[start of DATA EXTRACT]

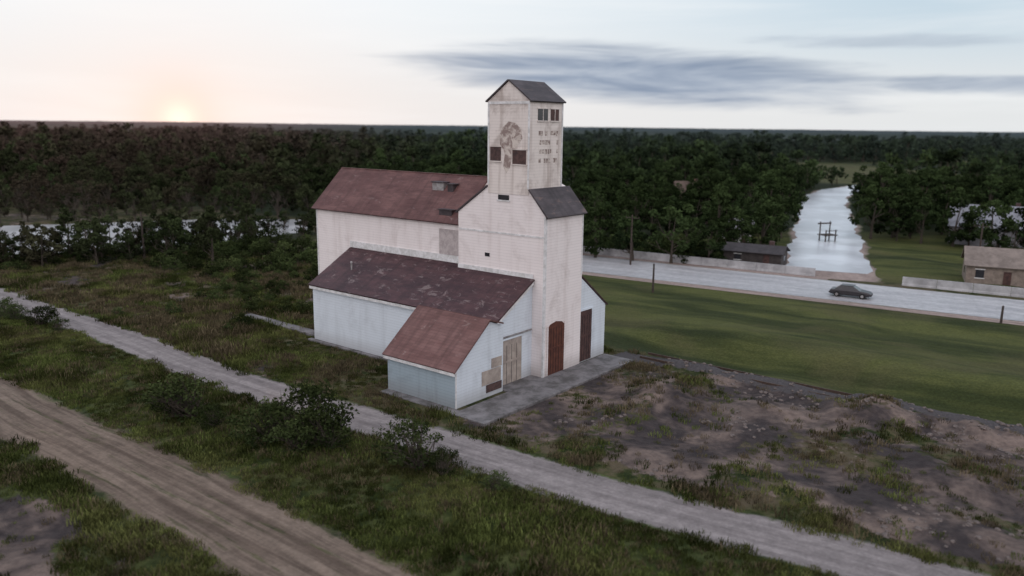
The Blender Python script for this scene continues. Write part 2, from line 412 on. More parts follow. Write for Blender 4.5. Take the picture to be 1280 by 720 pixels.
def resample(pts,step):
    pts=np.array(pts,float)
    out=[]
    P=np.vstack([2*pts[0]-pts[1],pts,2*pts[-1]-pts[-2]])
    for i in range(1,len(P)-2):
        n=max(2,int(np.hypot(*(P[i+1]-P[i]))/step))
        for k in range(n):
            t=k/n; a,b,c,d=P[i-1],P[i],P[i+1],P[i+2]
            out.append(.5*((2*b)+(-a+c)*t+(2*a-5*b+4*c-d)*t*t+(-a+3*b-3*c+d)*t**3))
    out.append(pts[-1]); return np.array(out)
def ribbon(name,pts,hw,z,mat,step=1.0,cs=9,wob=.0):
    C=resample(pts,step); T=np.gradient(C,axis=0); T/=np.hypot(T[:,0],T[:,1])[:,None]
    Nn=np.stack([-T[:,1],T[:,0]],1); S=np.concatenate([[0],np.cumsum(np.hypot(*np.diff(C,axis=0).T))])
    u=np.linspace(-1,1,cs); vs=[];cr=[];al=[]
    for i in range(len(C)):
        for k in u:
            w=hw*(1+wob*math.sin(S[i]*.21+(3 if k>0 else 0))+wob*.6*math.sin(S[i]*.77+k))
            p=C[i]+Nn[i]*k*w; vs.append((p[0],p[1],z)); cr.append(k); al.append(S[i])
    fs=[(i*cs+k,(i+1)*cs+k,(i+1)*cs+k+1,i*cs+k+1)[::-1] for i in range(len(C)-1) for k in range(cs-1)]
    o=fixn(meshobj(name,vs,fs,mat))
    if o.data.polygons[0].normal.z<0: o.data.flip_normals()
    for n_,a in (('cross',cr),('along',al)):
        at=o.data.attributes.new(n_,'FLOAT','POINT'); at.data.foreach_set('value',np.array(a,np.float32))
    return o
ribbon('gravel_lane',LANE,2.25,.03,MT['lane'],wob=.05)
ribbon('dirt_track',TRACK,3.2,.03,MT['track'],wob=.06)
ribbon('highway',HIGH,6.6,.03,MT['highway'],step=4)
ribbon('highway_shoulder',[hwpt(HT0+t,99.3) for t in (-42,0,40,90,160,300)],1.1,.025,MT['shoulder'],step=3)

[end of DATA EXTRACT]

WORK INSTRUCTIONS =>
Leave out the pictures and output the rest of the material exactly as written.

RESPONSE TO THIS TASK =>
The Blender Python script for this scene continues. Write part 2, from line 412 on. More parts follow. Write for Blender 4.5. Take the picture to be 1280 by 720 pixels.
def resample(pts,step):
    pts=np.array(pts,float)
    out=[]
    P=np.vstack([2*pts[0]-pts[1],pts,2*pts[-1]-pts[-2]])
    for i in range(1,len(P)-2):
        n=max(2,int(np.hypot(*(P[i+1]-P[i]))/step))
        for k in range(n):
            t=k/n; a,b,c,d=P[i-1],P[i],P[i+1],P[i+2]
            out.append(.5*((2*b)+(-a+c)*t+(2*a-5*b+4*c-d)*t*t+(-a+3*b-3*c+d)*t**3))
    out.append(pts[-1]); return np.array(out)
def ribbon(name,pts,hw,z,mat,step=1.0,cs=9,wob=.0):
    C=resample(pts,step); T=np.gradient(C,axis=0); T/=np.hypot(T[:,0],T[:,1])[:,None]
    Nn=np.stack([-T[:,1],T[:,0]],1); S=np.concatenate([[0],np.cumsum(np.hypot(*np.diff(C,axis=0).T))])
    u=np.linspace(-1,1,cs); vs=[];cr=[];al=[]
    for i in range(len(C)):
        for k in u:
            w=hw*(1+wob*math.sin(S[i]*.21+(3 if k>0 else 0))+wob*.6*math.sin(S[i]*.77+k))
            p=C[i]+Nn[i]*k*w; vs.append((p[0],p[1],z)); cr.append(k); al.append(S[i])
    fs=[(i*cs+k,(i+1)*cs+k,(i+1)*cs+k+1,i*cs+k+1)[::-1] for i in range(len(C)-1) for k in range(cs-1)]
    o=fixn(meshobj(name,vs,fs,mat))
    if o.data.polygons[0].normal.z<0: o.data.flip_normals()
    for n_,a in (('cross',cr),('along',al)):
        at=o.data.attributes.new(n_,'FLOAT','POINT'); at.data.foreach_set('value',np.array(a,np.float32))
    return o
ribbon('gravel_lane',LANE,2.25,.03,MT['lane'],wob=.05)
ribbon('dirt_track',TRACK,3.2,.03,MT['track'],wob=.06)
ribbon('highway',HIGH,6.6,.03,MT['highway'],step=4)
ribbon('highway_shoulder',[hwpt(HT0+t,99.3) for t in (-42,0,40,90,160,300)],1.1,.025,MT['shoulder'],step=3)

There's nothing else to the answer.